--- START Material to process ---

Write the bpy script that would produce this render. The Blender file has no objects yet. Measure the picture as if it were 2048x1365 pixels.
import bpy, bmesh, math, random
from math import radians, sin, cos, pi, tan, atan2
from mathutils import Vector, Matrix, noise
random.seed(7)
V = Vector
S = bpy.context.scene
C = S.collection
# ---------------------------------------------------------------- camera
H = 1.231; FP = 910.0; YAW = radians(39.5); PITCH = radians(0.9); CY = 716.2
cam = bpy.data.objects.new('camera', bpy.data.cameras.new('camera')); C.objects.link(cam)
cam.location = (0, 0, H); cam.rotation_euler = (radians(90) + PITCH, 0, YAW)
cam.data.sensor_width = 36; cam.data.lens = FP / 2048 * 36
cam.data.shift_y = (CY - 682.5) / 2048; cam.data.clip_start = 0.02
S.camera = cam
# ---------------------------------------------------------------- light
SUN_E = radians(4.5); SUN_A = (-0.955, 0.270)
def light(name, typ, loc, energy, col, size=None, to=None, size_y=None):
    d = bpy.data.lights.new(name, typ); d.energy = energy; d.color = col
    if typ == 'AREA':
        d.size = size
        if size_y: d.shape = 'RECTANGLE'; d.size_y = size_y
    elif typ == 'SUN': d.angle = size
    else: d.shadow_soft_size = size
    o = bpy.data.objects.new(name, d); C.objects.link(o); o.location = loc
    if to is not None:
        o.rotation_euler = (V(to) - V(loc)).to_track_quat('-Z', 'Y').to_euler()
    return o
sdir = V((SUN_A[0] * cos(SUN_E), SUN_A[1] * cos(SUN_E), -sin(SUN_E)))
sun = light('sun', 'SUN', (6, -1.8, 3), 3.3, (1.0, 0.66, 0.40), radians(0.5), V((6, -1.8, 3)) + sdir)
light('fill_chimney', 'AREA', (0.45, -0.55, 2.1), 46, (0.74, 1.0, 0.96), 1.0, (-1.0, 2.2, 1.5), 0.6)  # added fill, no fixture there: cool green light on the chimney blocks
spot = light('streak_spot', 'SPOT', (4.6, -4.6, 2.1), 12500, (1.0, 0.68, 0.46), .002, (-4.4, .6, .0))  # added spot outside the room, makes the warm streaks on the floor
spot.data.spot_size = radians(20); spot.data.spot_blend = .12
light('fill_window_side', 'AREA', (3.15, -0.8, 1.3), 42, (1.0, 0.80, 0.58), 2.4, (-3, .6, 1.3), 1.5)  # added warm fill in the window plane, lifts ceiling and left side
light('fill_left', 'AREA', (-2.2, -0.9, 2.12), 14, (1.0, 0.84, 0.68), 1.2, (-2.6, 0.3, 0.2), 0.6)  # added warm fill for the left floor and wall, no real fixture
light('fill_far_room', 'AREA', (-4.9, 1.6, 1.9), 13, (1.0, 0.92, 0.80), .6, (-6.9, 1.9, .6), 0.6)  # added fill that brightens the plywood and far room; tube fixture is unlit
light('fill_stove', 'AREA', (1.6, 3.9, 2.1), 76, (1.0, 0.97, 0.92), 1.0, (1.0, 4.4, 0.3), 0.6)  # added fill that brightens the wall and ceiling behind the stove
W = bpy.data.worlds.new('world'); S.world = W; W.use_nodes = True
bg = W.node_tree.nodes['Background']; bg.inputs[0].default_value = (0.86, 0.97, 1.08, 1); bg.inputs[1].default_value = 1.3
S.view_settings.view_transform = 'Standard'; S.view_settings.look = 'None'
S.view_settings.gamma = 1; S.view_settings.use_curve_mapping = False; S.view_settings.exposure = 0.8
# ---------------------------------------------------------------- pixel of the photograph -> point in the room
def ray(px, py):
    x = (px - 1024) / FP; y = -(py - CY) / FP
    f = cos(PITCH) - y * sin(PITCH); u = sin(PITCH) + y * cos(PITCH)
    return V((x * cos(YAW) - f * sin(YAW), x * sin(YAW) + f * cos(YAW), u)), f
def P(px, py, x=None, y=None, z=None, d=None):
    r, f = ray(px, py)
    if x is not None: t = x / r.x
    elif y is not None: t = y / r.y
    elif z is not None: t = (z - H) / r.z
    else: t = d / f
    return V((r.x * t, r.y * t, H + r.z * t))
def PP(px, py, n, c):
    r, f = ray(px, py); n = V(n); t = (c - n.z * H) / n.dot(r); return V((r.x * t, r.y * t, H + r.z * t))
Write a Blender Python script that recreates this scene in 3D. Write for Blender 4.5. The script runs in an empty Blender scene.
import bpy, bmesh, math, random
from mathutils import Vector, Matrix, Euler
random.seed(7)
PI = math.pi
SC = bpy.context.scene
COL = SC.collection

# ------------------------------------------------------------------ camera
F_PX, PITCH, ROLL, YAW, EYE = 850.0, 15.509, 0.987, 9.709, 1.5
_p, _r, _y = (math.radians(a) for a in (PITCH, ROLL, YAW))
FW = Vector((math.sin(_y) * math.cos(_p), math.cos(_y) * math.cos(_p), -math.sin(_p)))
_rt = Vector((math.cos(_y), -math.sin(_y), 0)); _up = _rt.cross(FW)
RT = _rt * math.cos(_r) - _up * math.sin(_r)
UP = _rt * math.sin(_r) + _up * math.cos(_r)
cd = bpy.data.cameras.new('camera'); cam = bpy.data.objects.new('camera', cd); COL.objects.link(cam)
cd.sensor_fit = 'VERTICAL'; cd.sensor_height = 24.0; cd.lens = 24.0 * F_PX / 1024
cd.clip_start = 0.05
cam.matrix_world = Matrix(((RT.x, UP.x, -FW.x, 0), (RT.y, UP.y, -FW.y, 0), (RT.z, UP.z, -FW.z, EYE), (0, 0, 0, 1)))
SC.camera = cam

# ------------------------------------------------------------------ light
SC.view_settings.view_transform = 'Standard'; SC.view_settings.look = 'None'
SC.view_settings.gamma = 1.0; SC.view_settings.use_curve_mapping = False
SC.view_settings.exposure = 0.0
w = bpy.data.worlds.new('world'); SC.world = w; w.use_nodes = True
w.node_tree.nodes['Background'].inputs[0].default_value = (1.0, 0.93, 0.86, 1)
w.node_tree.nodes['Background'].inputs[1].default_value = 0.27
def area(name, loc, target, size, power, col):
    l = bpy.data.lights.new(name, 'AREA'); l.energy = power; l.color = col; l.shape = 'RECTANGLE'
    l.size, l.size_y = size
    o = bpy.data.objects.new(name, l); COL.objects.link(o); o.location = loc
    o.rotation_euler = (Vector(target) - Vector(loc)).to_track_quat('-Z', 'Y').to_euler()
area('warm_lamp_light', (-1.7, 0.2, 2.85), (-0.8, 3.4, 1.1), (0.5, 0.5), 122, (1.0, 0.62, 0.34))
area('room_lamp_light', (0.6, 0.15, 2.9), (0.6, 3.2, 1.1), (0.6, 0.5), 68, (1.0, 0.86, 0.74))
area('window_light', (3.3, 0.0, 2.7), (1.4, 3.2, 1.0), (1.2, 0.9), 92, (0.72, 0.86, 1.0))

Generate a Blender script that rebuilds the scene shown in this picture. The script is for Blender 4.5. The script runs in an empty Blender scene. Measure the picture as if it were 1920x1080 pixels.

--- END Material to process ---

What is required:
Repeat the material in full, exactly as it stands.

Answer in full:
Write the bpy script that would produce this render. The Blender file has no objects yet. Measure the picture as if it were 2048x1365 pixels.
import bpy, bmesh, math, random
from math import radians, sin, cos, pi, tan, atan2
from mathutils import Vector, Matrix, noise
random.seed(7)
V = Vector
S = bpy.context.scene
C = S.collection
# ---------------------------------------------------------------- camera
H = 1.231; FP = 910.0; YAW = radians(39.5); PITCH = radians(0.9); CY = 716.2
cam = bpy.data.objects.new('camera', bpy.data.cameras.new('camera')); C.objects.link(cam)
cam.location = (0, 0, H); cam.rotation_euler = (radians(90) + PITCH, 0, YAW)
cam.data.sensor_width = 36; cam.data.lens = FP / 2048 * 36
cam.data.shift_y = (CY - 682.5) / 2048; cam.data.clip_start = 0.02
S.camera = cam
# ---------------------------------------------------------------- light
SUN_E = radians(4.5); SUN_A = (-0.955, 0.270)
def light(name, typ, loc, energy, col, size=None, to=None, size_y=None):
    d = bpy.data.lights.new(name, typ); d.energy = energy; d.color = col
    if typ == 'AREA':
        d.size = size
        if size_y: d.shape = 'RECTANGLE'; d.size_y = size_y
    elif typ == 'SUN': d.angle = size
    else: d.shadow_soft_size = size
    o = bpy.data.objects.new(name, d); C.objects.link(o); o.location = loc
    if to is not None:
        o.rotation_euler = (V(to) - V(loc)).to_track_quat('-Z', 'Y').to_euler()
    return o
sdir = V((SUN_A[0] * cos(SUN_E), SUN_A[1] * cos(SUN_E), -sin(SUN_E)))
sun = light('sun', 'SUN', (6, -1.8, 3), 3.3, (1.0, 0.66, 0.40), radians(0.5), V((6, -1.8, 3)) + sdir)
light('fill_chimney', 'AREA', (0.45, -0.55, 2.1), 46, (0.74, 1.0, 0.96), 1.0, (-1.0, 2.2, 1.5), 0.6)  # added fill, no fixture there: cool green light on the chimney blocks
spot = light('streak_spot', 'SPOT', (4.6, -4.6, 2.1), 12500, (1.0, 0.68, 0.46), .002, (-4.4, .6, .0))  # added spot outside the room, makes the warm streaks on the floor
spot.data.spot_size = radians(20); spot.data.spot_blend = .12
light('fill_window_side', 'AREA', (3.15, -0.8, 1.3), 42, (1.0, 0.80, 0.58), 2.4, (-3, .6, 1.3), 1.5)  # added warm fill in the window plane, lifts ceiling and left side
light('fill_left', 'AREA', (-2.2, -0.9, 2.12), 14, (1.0, 0.84, 0.68), 1.2, (-2.6, 0.3, 0.2), 0.6)  # added warm fill for the left floor and wall, no real fixture
light('fill_far_room', 'AREA', (-4.9, 1.6, 1.9), 13, (1.0, 0.92, 0.80), .6, (-6.9, 1.9, .6), 0.6)  # added fill that brightens the plywood and far room; tube fixture is unlit
light('fill_stove', 'AREA', (1.6, 3.9, 2.1), 76, (1.0, 0.97, 0.92), 1.0, (1.0, 4.4, 0.3), 0.6)  # added fill that brightens the wall and ceiling behind the stove
W = bpy.data.worlds.new('world'); S.world = W; W.use_nodes = True
bg = W.node_tree.nodes['Background']; bg.inputs[0].default_value = (0.86, 0.97, 1.08, 1); bg.inputs[1].default_value = 1.3
S.view_settings.view_transform = 'Standard'; S.view_settings.look = 'None'
S.view_settings.gamma = 1; S.view_settings.use_curve_mapping = False; S.view_settings.exposure = 0.8
# ---------------------------------------------------------------- pixel of the photograph -> point in the room
def ray(px, py):
    x = (px - 1024) / FP; y = -(py - CY) / FP
    f = cos(PITCH) - y * sin(PITCH); u = sin(PITCH) + y * cos(PITCH)
    return V((x * cos(YAW) - f * sin(YAW), x * sin(YAW) + f * cos(YAW), u)), f
def P(px, py, x=None, y=None, z=None, d=None):
    r, f = ray(px, py)
    if x is not None: t = x / r.x
    elif y is not None: t = y / r.y
    elif z is not None: t = (z - H) / r.z
    else: t = d / f
    return V((r.x * t, r.y * t, H + r.z * t))
def PP(px, py, n, c):
    r, f = ray(px, py); n = V(n); t = (c - n.z * H) / n.dot(r); return V((r.x * t, r.y * t, H + r.z * t))
Write a Blender Python script that recreates this scene in 3D. Write for Blender 4.5. The script runs in an empty Blender scene.
import bpy, bmesh, math, random
from mathutils import Vector, Matrix, Euler
random.seed(7)
PI = math.pi
SC = bpy.context.scene
COL = SC.collection

# ------------------------------------------------------------------ camera
F_PX, PITCH, ROLL, YAW, EYE = 850.0, 15.509, 0.987, 9.709, 1.5
_p, _r, _y = (math.radians(a) for a in (PITCH, ROLL, YAW))
FW = Vector((math.sin(_y) * math.cos(_p), math.cos(_y) * math.cos(_p), -math.sin(_p)))
_rt = Vector((math.cos(_y), -math.sin(_y), 0)); _up = _rt.cross(FW)
RT = _rt * math.cos(_r) - _up * math.sin(_r)
UP = _rt * math.sin(_r) + _up * math.cos(_r)
cd = bpy.data.cameras.new('camera'); cam = bpy.data.objects.new('camera', cd); COL.objects.link(cam)
cd.sensor_fit = 'VERTICAL'; cd.sensor_height = 24.0; cd.lens = 24.0 * F_PX / 1024
cd.clip_start = 0.05
cam.matrix_world = Matrix(((RT.x, UP.x, -FW.x, 0), (RT.y, UP.y, -FW.y, 0), (RT.z, UP.z, -FW.z, EYE), (0, 0, 0, 1)))
SC.camera = cam

# ------------------------------------------------------------------ light
SC.view_settings.view_transform = 'Standard'; SC.view_settings.look = 'None'
SC.view_settings.gamma = 1.0; SC.view_settings.use_curve_mapping = False
SC.view_settings.exposure = 0.0
w = bpy.data.worlds.new('world'); SC.world = w; w.use_nodes = True
w.node_tree.nodes['Background'].inputs[0].default_value = (1.0, 0.93, 0.86, 1)
w.node_tree.nodes['Background'].inputs[1].default_value = 0.27
def area(name, loc, target, size, power, col):
    l = bpy.data.lights.new(name, 'AREA'); l.energy = power; l.color = col; l.shape = 'RECTANGLE'
    l.size, l.size_y = size
    o = bpy.data.objects.new(name, l); COL.objects.link(o); o.location = loc
    o.rotation_euler = (Vector(target) - Vector(loc)).to_track_quat('-Z', 'Y').to_euler()
area('warm_lamp_light', (-1.7, 0.2, 2.85), (-0.8, 3.4, 1.1), (0.5, 0.5), 122, (1.0, 0.62, 0.34))
area('room_lamp_light', (0.6, 0.15, 2.9), (0.6, 3.2, 1.1), (0.6, 0.5), 68, (1.0, 0.86, 0.74))
area('window_light', (3.3, 0.0, 2.7), (1.4, 3.2, 1.0), (1.2, 0.9), 92, (0.72, 0.86, 1.0))

Generate a Blender script that rebuilds the scene shown in this picture. The script is for Blender 4.5. The script runs in an empty Blender scene. Measure the picture as if it were 1920x1080 pixels.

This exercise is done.